About 12,000 global weather-related disasters since 1980 have caused over 618,000 fatalities at a cost of US$1.3 trillion, with US$567 billion over the last ten years alone.

Rising sea levels, hurricane storms and Desertification, linked to climate change might displace hundreds of millions of people, according to the report by the U.N. University's Institute for Environment and Human Security.

Disasters from climatic change have already affected millions of people in sub-Saharan Africa, India and Asia, according to the report.

Among the threats-- the Gobi desert in China is expanding by more than 3,900 sq mile a year.

The low-lying Pacific island state of Tuvalu has struck a deal with New Zealand to accept its 11,600 population, if the sea rises.

Hans van Ginkel, U.N. under secretary-general and director of the U.N. University, said in the report, "We should prepare now, however, to define, accept and accommodate this new breed of refugees."
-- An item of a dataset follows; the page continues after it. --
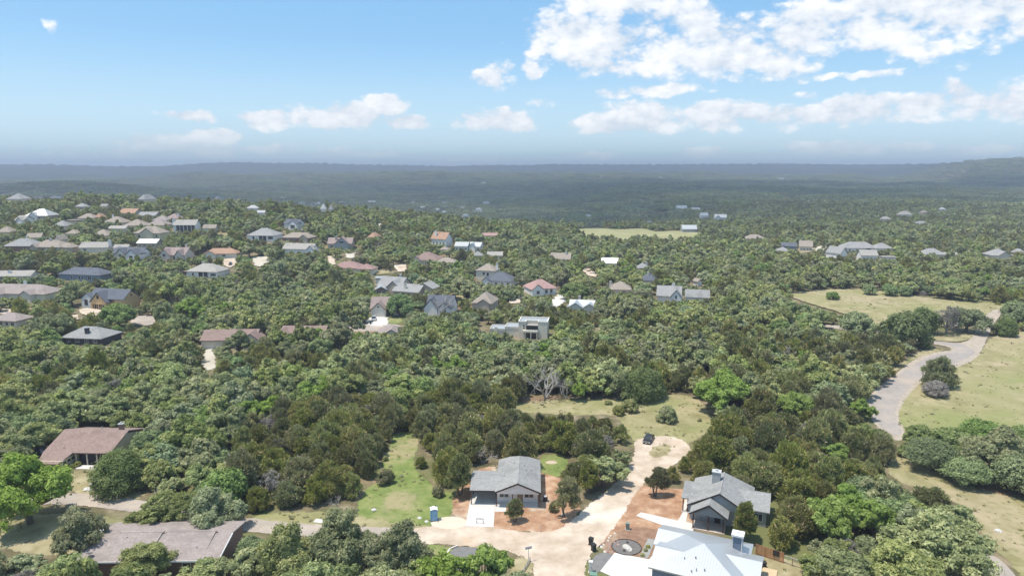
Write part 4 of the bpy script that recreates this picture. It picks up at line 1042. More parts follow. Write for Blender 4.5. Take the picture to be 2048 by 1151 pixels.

Average atmospheric carbon dioxide concentration reached 377.4 ppm by volume, up 19 percent since Mauna Lao, Hawaii Observatory started measurements in 1959 and up 35 percent since the beginning of industrial era.

Ten warmest years on record all occurred after 1990, and 160,000 die annually due to climatic change, according to the World Health Organization (WHO).

Mountain glaciers are shrinking faster each exceeding year. Arctic temperatures have risen at almost twice global average in last the few decades.

US energy related emissions rose almost 16 percent from 1990-1993, while China's emissions rose 47 percent since 1990.

American geologists Roger Bilham and Kali Wallace of the University of Colorado, in a conference in India, suggested that the entire Himalayan region from the eastern Indian plate boundary in Myanmar to the western plate boundary through Pakistan, Afghanistan, and Baluchistan, could experience a future earthquake of a magnitude more than 8 on the Richter scale.

Further, seismic activity along the Indian plate boundary has become highly active recently-- the 9.3 magnitude Sumatra quake in December 2004, three months after seismic activity has hit back with an 8.6 magnitude quake. Most recently, Muzzafarabad, Pakistan is the site of South Asia’s strongest quake in 100 years, at 7.6 on the Richter scale. Newly opened fissures and huge cracks were seen in the mountains surrounding Muzaffarabad. As the helicopter hovered over the battered city the pilot pointed downwards to indicate another tremor.